A retired teacher of English once wrote: English is a tricky language
There is no egg in eggplant nor ham in hamburger; neither apple nor pine in pineapple. English muffins weren’t invented in England or French fries in France. 
Sweet meats are candies while sweetbreads are actually meat and non sweet. 
We take English for granted. But if we explore its paradoxes, we find that quicksand can work slowly, boxing rings are square and a guinea pig is neither from Guinea nor is it a pig.

And why is it that writers write but fingers don’t fing, grocers don’t groce and hammers don’t ham? If the plural of tooth is teeth, why isn’t the plural of booth beeth? One goose, 2 geese. So one moose, 2 meese? One index, 2 indices? Doesn’t it seem crazy that you can make amends but not one amend?
If teachers taught, why don't preachers praught?. If a vegetarian eats vegetables, what does a humanitarian eat? 
Sometimes I think all the English speakers should be committed to an asylum for been verbally insane. 

You have to marvel at the unique lunacy of a language in which your house can burn up as it burns down, in which you fill in a form by filling it out and in which an alarm goes off by going on. English was invented by people, not computers, and it reflects the creativity of the human race (which, of course, isn’t a race at all). 
In what language do people recite at a play and play at a recital? Ship by truck and send cargo by ship? 

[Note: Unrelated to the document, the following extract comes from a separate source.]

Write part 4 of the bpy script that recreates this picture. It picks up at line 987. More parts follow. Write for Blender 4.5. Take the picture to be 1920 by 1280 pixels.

Park on driveways and drive on pack ways? 
How can a slim chance and a fat chance be the same, while a wise man and a wise guy are opposites. How can the weather be hot as hell one day and cold as hell another? 
When the stars are out, they are visible, but when light are out, they are invisible. 
And why when I wind up my watch I start it, but when I wind up this essay, I end it.